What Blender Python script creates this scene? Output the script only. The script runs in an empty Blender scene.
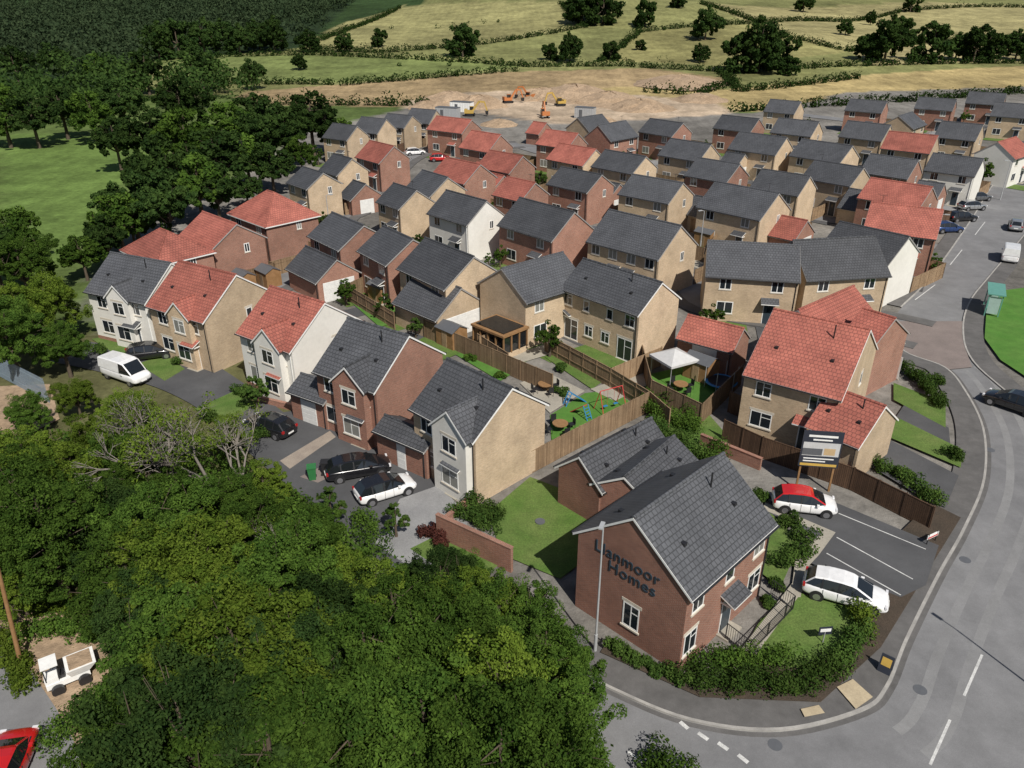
import bpy, math, random
import numpy as np
from mathutils import Vector, Matrix
random.seed(7); rng=np.random.default_rng(7)
D=bpy.data; scene=bpy.context.scene; COL=scene.collection
CAMH=30.0; P=math.radians(27); FPX=780.0
sp,cp=math.sin(P),math.cos(P)

# ------------------------------------------------------------------ survey helpers
def terr(x,y):
    s=np.maximum(0,y-255.0)
    z=s*s/(s+90.0)*0.075
    z=z+np.sin(x*0.011+1.0)*np.minimum(s*0.02,5)+np.sin(x*0.023+y*0.012)*np.minimum(s*0.01,2.5)
    far=np.maximum(0,y-700.0)
    z=z+far*0.10
    return np.minimum(z,170+10*np.sin(x*0.004))
def G(u,v,z=None):
    xc=(u-512)/FPX; yc=-(v-384)/FPX
    d=(xc, cp+yc*sp, -sp+yc*cp)
    if z is not None:
        t=(CAMH-z)/(-d[2]); return Vector((d[0]*t,d[1]*t,z))
    t=15.0
    while t<3500:
        if CAMH+d[2]*t<=float(terr(d[0]*t,d[1]*t)): break
        t*=1.02
    a,b=t/1.02,t
    for _ in range(22):
        m=(a+b)/2
        if CAMH+d[2]*m<=float(terr(d[0]*m,d[1]*m)): b=m
        else: a=m
    return Vector((d[0]*b,d[1]*b,float(terr(d[0]*b,d[1]*b))))
def catmull(pts,n=6,closed=False):
    P_=[Vector(p) for p in pts]; out=[]; N=len(P_)
    rngi=range(N) if closed else range(N-1)
    for i in rngi:
        if closed: p0,p1,p2,p3=P_[(i-1)%N],P_[i],P_[(i+1)%N],P_[(i+2)%N]
        else: p0,p1,p2,p3=P_[max(i-1,0)],P_[i],P_[i+1],P_[min(i+2,N-1)]
        for k in range(n):
            t=k/n
            out.append(0.5*((2*p1)+(p2-p0)*t+(2*p0-5*p1+4*p2-p3)*t*t+(3*p1-p0-3*p2+p3)*t*t*t))
    if not closed: out.append(P_[-1])
    return out

# ------------------------------------------------------------------ materials
def base(name):
    m=D.materials.new(name); m.use_nodes=True; nt=m.node_tree
    b=nt.nodes["Principled BSDF"]; return m,nt,b
def nd(nt,t,**k):
    n=nt.nodes.new(t)
    for a,b in k.items(): setattr(n,a,b)
    return n
def c4(c): return (c[0],c[1],c[2],1)
def coord(nt,kind):
    if kind=='pos': return nd(nt,'ShaderNodeNewGeometry').outputs['Position']
    t=nd(nt,'ShaderNodeTexCoord'); return t.outputs['UV' if kind=='uv' else 'Object']
def noise(nt,vec,scale,detail=5,rough=.6):
    n=nd(nt,'ShaderNodeTexNoise'); n.inputs['Scale'].default_value=scale; n.inputs['Detail'].default_value=detail
    n.inputs['Roughness'].default_value=rough; nt.links.new(vec,n.inputs['Vector']); return n.outputs['Fac']
def mrange(nt,val,a,b,lo=.3,hi=.7):
    n=nd(nt,'ShaderNodeMapRange'); nt.links.new(val,n.inputs['Value'])
    n.inputs['From Min'].default_value=lo; n.inputs['From Max'].default_value=hi
    n.inputs['To Min'].default_value=a; n.inputs['To Max'].default_value=b; return n.outputs['Result']
def mixc(nt,fac,a,b,mode='MIX'):
    n=nd(nt,'ShaderNodeMix',data_type='RGBA',blend_type=mode)
    for sock,val in ((n.inputs['Factor'],fac),(n.inputs['A'],a),(n.inputs['B'],b)):
        if isinstance(val,bpy.types.NodeSocket): nt.links.new(val,sock)
        else: sock.default_value=val if not isinstance(val,tuple) else c4(val)
    return n.outputs['Result']
def scalec(nt,col,val):
    n=nd(nt,'ShaderNodeVectorMath',operation='SCALE'); nt.links.new(col,n.inputs[0]); nt.links.new(val,n.inputs['Scale']); return n.outputs[0]
def bump(nt,b,h,strength,dist):
    n=nd(nt,'ShaderNodeBump'); n.inputs['Strength'].default_value=strength; n.inputs['Distance'].default_value=dist
    nt.links.new(h,n.inputs['Height']); nt.links.new(n.outputs['Normal'],b.inputs['Normal'])
def nmat(name,c1,c2,big=.3,small=6,rough=.9,bs=.3,bd=.02,kind='pos',spec=.3,var=.25,mid=None):
    m,nt,b=base(name); v=coord(nt,kind)
    f=mrange(nt,noise(nt,v,big,4),0,1)
    c=mixc(nt,f,c1,c2); s=noise(nt,v,small,6,.7)
    c=scalec(nt,c,mrange(nt,s,1-var,1+var))
    if mid: c=scalec(nt,c,mrange(nt,noise(nt,v,mid,5,.7),.84,1.16))
    nt.links.new(c,b.inputs['Base Color'])
    b.inputs['Roughness'].default_value=rough; b.inputs['Specular IOR Level'].default_value=spec
    if bs: bump(nt,b,s,bs,bd)
    return m
def plain(name,c,rough=.5,metal=0,spec=.5,coat=0):
    m,nt,b=base(name); v=coord(nt,'obj'); s=noise(nt,v,3,4)
    col=mixc(nt,.5,c,c); col=scalec(nt,col,mrange(nt,s,.92,1.08)); nt.links.new(col,b.inputs['Base Color'])
    b.inputs['Roughness'].default_value=rough; b.inputs['Metallic'].default_value=metal; b.inputs['Specular IOR Level'].default_value=spec
    b.inputs['Coat Weight'].default_value=coat
    return m
def brickmat(name,c1,c2,mort,bw=.225,rh=.075,ms=.012,rough=.85,bs=.3,off=.5,wx=.5,objvar=.16,wscale=.5,bd=.01):
    m,nt,b=base(name); v=coord(nt,'uv')
    t=nd(nt,'ShaderNodeTexBrick'); t.offset=off; nt.links.new(v,t.inputs['Vector'])
    t.inputs['Scale'].default_value=1; t.inputs['Brick Width'].default_value=bw; t.inputs['Row Height'].default_value=rh
    t.inputs['Mortar Size'].default_value=ms; t.inputs['Mortar Smooth'].default_value=.2; t.inputs['Bias'].default_value=0
    t.inputs['Color1'].default_value=c4(c1); t.inputs['Color2'].default_value=c4(c2); t.inputs['Mortar'].default_value=c4(mort)
    o=coord(nt,'pos')
    w=mrange(nt,noise(nt,o,wscale,5,.65),1-wx*.35,1+wx*.35)
    c=scalec(nt,t.outputs['Color'],w)
    f=mrange(nt,noise(nt,o,7,3,.7),.9,1.1); c=scalec(nt,c,f)
    oi=nd(nt,'ShaderNodeObjectInfo'); c=scalec(nt,c,mrange(nt,oi.outputs['Random'],1-objvar,1+objvar,0,1))
    nt.links.new(c,b.inputs['Base Color']); b.inputs['Roughness'].default_value=rough; b.inputs['Specular IOR Level'].default_value=.3
    inv=nd(nt,'ShaderNodeMath',operation='SUBTRACT'); inv.inputs[0].default_value=1; nt.links.new(t.outputs['Fac'],inv.inputs[1])
    bump(nt,b,inv.outputs[0],bs,bd)
    return m
def leafmat(name,dark,light,trans=.25):
    m=D.materials.new(name); m.use_nodes=True; nt=m.node_tree; nt.nodes.clear()
    a=nd(nt,'ShaderNodeAttribute',attribute_name='lc'); oi=nd(nt,'ShaderNodeObjectInfo')
    c=mixc(nt,a.outputs['Fac'],dark,light)
    c=scalec(nt,c,mrange(nt,oi.outputs['Random'],.68,1.3,0,1))
    d=nd(nt,'ShaderNodeBsdfDiffuse'); nt.links.new(c,d.inputs['Color'])
    t=nd(nt,'ShaderNodeBsdfTranslucent'); c2=scalec(nt,c,mrange(nt,a.outputs['Fac'],1.1,1.3,0,1)); nt.links.new(c2,t.inputs['Color'])
    mx=nd(nt,'ShaderNodeMixShader'); mx.inputs[0].default_value=trans; nt.links.new(d.outputs[0],mx.inputs[1]); nt.links.new(t.outputs[0],mx.inputs[2])
    o=nd(nt,'ShaderNodeOutputMaterial'); nt.links.new(mx.outputs[0],o.inputs['Surface'])
    return m
MT={}
MT['b']=brickmat('red_brick',(.31,.125,.082),(.225,.085,.058),(.32,.25,.20))
MT['c']=brickmat('buff_brick',(.52,.385,.245),(.42,.30,.185),(.47,.40,.31))
MT['w']=nmat('white_render',(.74,.72,.67),(.66,.64,.59),.5,3,.85,.05,.01,var=.05)
MT['y']=nmat('cream_render',(.66,.58,.44),(.6,.52,.39),.5,3,.85,.05,.01,var=.05)
MT['d']=brickmat('grey_tiles',(.086,.089,.098),(.071,.074,.082),(.042,.044,.048),.30,.30,.028,.6,.7,.5,.5,.18,.5,.02)
MT['r']=brickmat('red_tiles',(.37,.125,.092),(.31,.10,.076),(.20,.07,.055),.30,.30,.028,.75,.7,.5,.7,.15,.5,.02)
MT['upvc']=plain('white_upvc',(.78,.78,.76),.35)
MT['verge']=plain('verge_mortar',(.30,.29,.28),.7)
MT['stone']=plain('cast_stone',(.55,.5,.42),.8)
MT['glass']=plain('window_glass',(.015,.02,.025),.06,0,.9)
MT['glass2']=plain('window_blinds',(.22,.22,.2),.15,0,.7)
MT['black']=plain('black_plastic',(.02,.02,.022),.4)
MT['rubber']=plain('rubber',(.015,.015,.016),.8)
MT['lead']=plain('lead_grey',(.10,.105,.115),.6)
MT['letter']=plain('lettering_blue_grey',(.035,.055,.075),.4)
MT['metal']=plain('galvanised',(.42,.43,.44),.5,.2)
MT['alloy']=plain('alloy',(.45,.45,.47),.3,.8)
MT['doorb']=plain('dark_door',(.03,.045,.06),.4)
MT['doorw']=plain('garage_door_white',(.72,.72,.7),.45)
MT['fence']=brickmat('fence_boards',(.33,.23,.14),(.22,.145,.085),(.06,.04,.025),.12,8.0,.012,.9,.5,0,.6,.25,.8)
MT['fenced']=brickmat('fence_boards_dark',(.13,.075,.045),(.09,.052,.032),(.03,.02,.015),.12,8.0,.012,.9,.5,0,.6,.2,.8)
MT['road']=nmat('road_asphalt',(.205,.205,.208),(.16,.16,.165),.10,30,.9,.25,.01,var=.16,mid=.5)
MT['roadw']=nmat('road_asphalt_worn',(.235,.235,.235),(.19,.19,.192),.15,30,.9,.25,.01,var=.16,mid=.6)
MT['roadd']=nmat('dark_tarmac',(.095,.096,.10),(.065,.066,.07),.3,30,.9,.25,.01,var=.18,mid=1.2)
MT['pave']=nmat('pavement_tarmac',(.13,.125,.122),(.095,.092,.09),.35,25,.9,.25,.01,var=.15,mid=1.5)
MT['kerb']=nmat('kerb_stone',(.38,.365,.34),(.28,.27,.255),1.5,12,.85,.1,.01,var=.15,mid=.8)
MT['slab']=nmat('paving_slabs',(.38,.35,.29),(.28,.26,.22),.6,8,.85,.1,.01,var=.15)
MT['block']=nmat('block_paving_grey',(.28,.28,.28),(.2,.2,.205),.5,14,.85,.2,.01,var=.2)
MT['blockr']=nmat('block_paving_red',(.23,.19,.175),(.18,.15,.138),.5,14,.85,.2,.01,var=.2)
MT['paint']=nmat('road_paint',(.66,.66,.64),(.42,.42,.41),1.5,15,.7,0,var=.25)
MT['lawn']=nmat('lawn',(.066,.135,.022),(.12,.165,.045),.35,9,.95,.6,.04,var=.35,mid=1.3)
MT['turf']=nmat('bright_turf',(.065,.175,.025),(.09,.19,.035),.4,14,.95,.4,.03,var=.22,mid=1.0)
MT['soil']=nmat('bare_soil',(.38,.28,.19),(.28,.2,.13),.2,2,.95,.8,.15,var=.3,mid=.6)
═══
STATED GOAL | Return the material line for line, from its beginning to the line that contains "sp,cp=math.sin(P),math.cos(P)", with the pictures left out.

ANSWER TO THIS PROBLEM |
What Blender Python script creates this scene? Output the script only. The script runs in an empty Blender scene.
import bpy, math, random
import numpy as np
from mathutils import Vector, Matrix
random.seed(7); rng=np.random.default_rng(7)
D=bpy.data; scene=bpy.context.scene; COL=scene.collection
CAMH=30.0; P=math.radians(27); FPX=780.0
sp,cp=math.sin(P),math.cos(P)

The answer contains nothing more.